Concrete Tip: Use activities that don’t rely on language, such as drawing, watching a show together, or engaging in sensory play (e.g., playing with clay, building Legos, or sorting beads). The goal is to create a space where your child feels your presence without the pressure of verbal communication.
4. Name the Behavior, Not the Feeling:
What to Do: When your child is caught in the push-pull dynamic, try to name what you’re observing in a calm, neutral way. Avoid labeling their feelings or assuming what’s going on internally.

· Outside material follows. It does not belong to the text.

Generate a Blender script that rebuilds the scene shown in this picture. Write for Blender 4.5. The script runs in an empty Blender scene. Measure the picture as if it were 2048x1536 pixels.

Instead, describe their actions and offer a gentle reflection.
Concrete Tip: Say something like, “I notice that sometimes you really want to sit next to me, and other times you get up quickly and leave. It seems hard to decide what feels okay right now, and that’s okay. I’ll be here, no matter what.” This helps the child feel seen without feeling judged.
5. Use Predictable Routines and Boundaries:
What to Do: Establishing reliable routines can help children with trauma feel a sense of stability. This might include consistent mealtimes, bedtime rituals, and expectations around behavior. When a child knows what to expect, it reduces their anxiety and creates a sense of safety.
Concrete Tip: For example, create a visual schedule that shows the daily routine, so your child can see what’s coming next. Even small rituals, like a predictable bedtime routine with a short story and a nightlight, can make a big difference.
6. Acknowledge and Accept Ambivalence:
What to Do: Children with trauma may feel intensely ambivalent—loving and hating their caregiver at the same time. Acknowledge this complexity without trying to fix it. Let them know it’s okay to feel two conflicting emotions at once.
Concrete Tip: Use statements like, “It’s confusing when you want me close, but it also feels too scary. It’s okay to feel both.” This normalizes their experience and helps them feel less conflicted about their own emotions.
7. Allow for “Breaks” in Connection:
What to Do: When your child needs a break from connection, support it in a way that reinforces that your relationship is not in jeopardy. For example, if they leave the room during an emotional moment, respond with, “Take your time. I’ll be right here when you’re ready.”
Concrete Tip: After a tough interaction, you might say, “I’m still here, and I love you,” then go about your routine in a calm, steady manner. This conveys safety and predictability, reassuring the child that the relationship remains intact, even after conflict.
Building Trust, One Interaction at a Time
It’s normal for children with trauma histories to test the limits of their caregivers’ patience and love. They may push boundaries, create emotional distance, or pull away right when you think you’re finally connecting. But these moments are not a sign of failure; they are opportunities. Each time you respond with consistency, empathy, and unconditional support, you are showing them that it is safe to trust. And over time, with patience and understanding, these seemingly contradictory behaviors will soften, paving the way for a more secure and stable relationship.
Final Thoughts: Intimacy on Their Terms
It’s crucial to remember that children who have experienced trauma often need to control intimacy as a way of protecting themselves. By being present without pressuring, accepting without pushing, and loving without demanding, you offer them the very safety and stability they need to heal.